§ **Task instructions**: Among the lines listed below, count those that include the string "picture", and state only the count.

§ **Records for processing**:
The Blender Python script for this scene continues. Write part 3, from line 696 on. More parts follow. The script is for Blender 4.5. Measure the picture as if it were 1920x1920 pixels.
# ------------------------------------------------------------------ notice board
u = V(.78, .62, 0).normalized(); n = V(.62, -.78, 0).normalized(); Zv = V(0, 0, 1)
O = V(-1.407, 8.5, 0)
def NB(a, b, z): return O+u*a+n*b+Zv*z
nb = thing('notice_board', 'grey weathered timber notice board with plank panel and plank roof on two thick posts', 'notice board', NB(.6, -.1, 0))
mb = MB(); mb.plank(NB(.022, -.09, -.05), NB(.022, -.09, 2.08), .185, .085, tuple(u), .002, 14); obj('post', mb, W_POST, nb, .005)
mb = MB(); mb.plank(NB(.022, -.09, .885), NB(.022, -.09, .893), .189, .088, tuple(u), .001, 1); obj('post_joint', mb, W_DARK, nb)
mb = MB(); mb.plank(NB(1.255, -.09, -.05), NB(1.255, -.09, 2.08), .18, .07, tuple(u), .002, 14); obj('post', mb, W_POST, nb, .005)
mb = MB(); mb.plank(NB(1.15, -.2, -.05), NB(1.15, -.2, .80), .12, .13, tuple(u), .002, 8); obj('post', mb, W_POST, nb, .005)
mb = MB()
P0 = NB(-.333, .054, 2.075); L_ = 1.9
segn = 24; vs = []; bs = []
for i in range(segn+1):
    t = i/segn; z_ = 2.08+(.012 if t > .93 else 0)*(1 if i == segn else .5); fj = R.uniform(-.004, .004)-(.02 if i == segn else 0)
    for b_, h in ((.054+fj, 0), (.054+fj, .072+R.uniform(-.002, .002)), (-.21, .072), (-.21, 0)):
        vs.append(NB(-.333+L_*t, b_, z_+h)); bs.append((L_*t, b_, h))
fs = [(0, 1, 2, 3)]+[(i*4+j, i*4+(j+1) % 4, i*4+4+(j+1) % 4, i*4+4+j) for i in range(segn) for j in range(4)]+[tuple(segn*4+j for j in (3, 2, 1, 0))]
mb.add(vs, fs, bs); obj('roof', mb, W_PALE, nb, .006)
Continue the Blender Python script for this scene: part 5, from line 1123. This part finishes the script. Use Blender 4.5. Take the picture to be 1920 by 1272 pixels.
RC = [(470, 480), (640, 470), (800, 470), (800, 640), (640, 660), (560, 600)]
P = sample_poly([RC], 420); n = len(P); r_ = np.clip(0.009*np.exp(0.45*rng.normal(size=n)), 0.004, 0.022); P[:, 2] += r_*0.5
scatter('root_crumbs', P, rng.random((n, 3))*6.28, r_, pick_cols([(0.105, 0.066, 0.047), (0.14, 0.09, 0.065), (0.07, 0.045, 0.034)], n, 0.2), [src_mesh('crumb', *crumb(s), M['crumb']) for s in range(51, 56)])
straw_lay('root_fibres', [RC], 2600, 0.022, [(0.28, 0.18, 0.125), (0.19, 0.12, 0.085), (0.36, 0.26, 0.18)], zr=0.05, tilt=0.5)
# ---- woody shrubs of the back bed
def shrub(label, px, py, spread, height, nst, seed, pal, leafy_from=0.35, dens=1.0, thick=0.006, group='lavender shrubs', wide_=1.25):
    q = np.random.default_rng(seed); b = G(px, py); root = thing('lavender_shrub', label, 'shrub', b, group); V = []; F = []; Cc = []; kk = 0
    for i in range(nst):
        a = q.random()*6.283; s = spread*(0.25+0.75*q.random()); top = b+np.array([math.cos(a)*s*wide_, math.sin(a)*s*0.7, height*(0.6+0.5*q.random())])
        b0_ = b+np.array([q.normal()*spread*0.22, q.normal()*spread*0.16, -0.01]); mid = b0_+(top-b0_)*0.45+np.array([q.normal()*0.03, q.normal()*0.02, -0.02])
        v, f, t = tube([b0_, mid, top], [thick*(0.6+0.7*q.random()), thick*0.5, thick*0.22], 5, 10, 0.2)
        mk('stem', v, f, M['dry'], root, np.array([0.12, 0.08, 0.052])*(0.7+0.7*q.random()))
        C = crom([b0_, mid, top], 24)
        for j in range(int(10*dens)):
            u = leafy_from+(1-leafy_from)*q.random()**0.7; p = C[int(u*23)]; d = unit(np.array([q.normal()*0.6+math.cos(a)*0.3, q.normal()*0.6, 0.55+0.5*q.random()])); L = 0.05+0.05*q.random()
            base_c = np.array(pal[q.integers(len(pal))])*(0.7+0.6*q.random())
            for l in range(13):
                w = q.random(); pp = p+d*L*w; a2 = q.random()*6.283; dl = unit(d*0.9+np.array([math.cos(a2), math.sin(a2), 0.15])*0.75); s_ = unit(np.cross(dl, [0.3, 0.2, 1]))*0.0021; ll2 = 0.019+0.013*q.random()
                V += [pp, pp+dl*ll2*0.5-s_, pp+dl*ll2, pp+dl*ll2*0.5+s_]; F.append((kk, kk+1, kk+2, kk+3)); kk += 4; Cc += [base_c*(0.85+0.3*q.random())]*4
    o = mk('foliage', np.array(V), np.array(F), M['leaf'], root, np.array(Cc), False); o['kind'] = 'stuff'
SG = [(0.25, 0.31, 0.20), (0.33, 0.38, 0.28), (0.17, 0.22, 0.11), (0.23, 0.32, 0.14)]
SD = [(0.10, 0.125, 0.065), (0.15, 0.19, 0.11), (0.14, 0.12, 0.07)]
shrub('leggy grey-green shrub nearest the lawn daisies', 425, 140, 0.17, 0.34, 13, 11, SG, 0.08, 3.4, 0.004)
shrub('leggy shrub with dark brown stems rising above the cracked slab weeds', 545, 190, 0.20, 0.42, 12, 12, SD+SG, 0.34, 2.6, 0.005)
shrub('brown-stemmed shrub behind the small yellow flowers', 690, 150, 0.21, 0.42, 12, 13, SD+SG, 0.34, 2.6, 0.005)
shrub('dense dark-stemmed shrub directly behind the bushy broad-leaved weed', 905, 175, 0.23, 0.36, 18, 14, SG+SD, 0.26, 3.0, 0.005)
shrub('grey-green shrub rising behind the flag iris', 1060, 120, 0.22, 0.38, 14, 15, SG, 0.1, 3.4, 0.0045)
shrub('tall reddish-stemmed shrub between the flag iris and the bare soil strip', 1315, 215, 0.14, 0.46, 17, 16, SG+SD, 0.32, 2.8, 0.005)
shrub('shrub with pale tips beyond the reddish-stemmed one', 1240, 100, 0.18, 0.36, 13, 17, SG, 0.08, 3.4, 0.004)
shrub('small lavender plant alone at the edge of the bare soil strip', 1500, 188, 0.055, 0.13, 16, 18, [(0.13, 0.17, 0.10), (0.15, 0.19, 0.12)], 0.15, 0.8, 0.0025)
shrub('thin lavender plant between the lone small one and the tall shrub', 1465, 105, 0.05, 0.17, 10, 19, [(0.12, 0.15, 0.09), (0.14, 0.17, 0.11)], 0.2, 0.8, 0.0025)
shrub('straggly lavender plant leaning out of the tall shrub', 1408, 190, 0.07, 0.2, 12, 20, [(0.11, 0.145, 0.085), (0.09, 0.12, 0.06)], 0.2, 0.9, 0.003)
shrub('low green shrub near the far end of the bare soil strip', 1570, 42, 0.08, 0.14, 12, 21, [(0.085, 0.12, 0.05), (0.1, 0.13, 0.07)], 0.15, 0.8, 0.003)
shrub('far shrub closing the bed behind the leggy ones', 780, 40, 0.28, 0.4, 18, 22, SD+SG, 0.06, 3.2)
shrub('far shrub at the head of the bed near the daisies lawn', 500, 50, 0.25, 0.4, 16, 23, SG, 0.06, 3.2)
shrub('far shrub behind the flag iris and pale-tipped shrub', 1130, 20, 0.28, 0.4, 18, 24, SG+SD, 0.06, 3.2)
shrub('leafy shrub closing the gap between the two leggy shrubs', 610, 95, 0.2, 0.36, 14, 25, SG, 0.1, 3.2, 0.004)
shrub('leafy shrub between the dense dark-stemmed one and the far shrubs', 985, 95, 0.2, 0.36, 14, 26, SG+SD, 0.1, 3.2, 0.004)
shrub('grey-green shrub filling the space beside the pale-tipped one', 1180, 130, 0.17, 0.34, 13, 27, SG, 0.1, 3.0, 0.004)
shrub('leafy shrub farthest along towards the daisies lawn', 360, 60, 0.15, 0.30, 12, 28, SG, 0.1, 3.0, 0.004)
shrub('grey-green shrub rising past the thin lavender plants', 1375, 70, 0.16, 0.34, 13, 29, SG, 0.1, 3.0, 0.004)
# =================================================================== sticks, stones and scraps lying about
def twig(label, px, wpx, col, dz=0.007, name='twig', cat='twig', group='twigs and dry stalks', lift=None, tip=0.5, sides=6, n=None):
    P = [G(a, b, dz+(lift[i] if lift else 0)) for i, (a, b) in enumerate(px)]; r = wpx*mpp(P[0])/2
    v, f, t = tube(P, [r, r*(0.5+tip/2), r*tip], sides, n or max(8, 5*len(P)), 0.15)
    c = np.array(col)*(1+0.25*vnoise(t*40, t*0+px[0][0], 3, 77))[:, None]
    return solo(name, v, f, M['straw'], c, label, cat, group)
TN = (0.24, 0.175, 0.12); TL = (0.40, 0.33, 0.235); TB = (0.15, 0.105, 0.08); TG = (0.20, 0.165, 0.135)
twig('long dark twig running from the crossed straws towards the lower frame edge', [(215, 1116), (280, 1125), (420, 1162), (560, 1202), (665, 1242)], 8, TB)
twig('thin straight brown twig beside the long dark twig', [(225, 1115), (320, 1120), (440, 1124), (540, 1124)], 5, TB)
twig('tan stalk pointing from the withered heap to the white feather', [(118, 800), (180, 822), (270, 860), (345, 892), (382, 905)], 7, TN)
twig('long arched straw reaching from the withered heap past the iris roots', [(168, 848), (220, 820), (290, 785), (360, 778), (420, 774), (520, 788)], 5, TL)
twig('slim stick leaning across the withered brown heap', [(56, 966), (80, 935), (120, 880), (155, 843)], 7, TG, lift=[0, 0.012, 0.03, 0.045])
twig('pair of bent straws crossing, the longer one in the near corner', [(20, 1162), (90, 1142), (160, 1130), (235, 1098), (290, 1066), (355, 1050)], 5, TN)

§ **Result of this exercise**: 2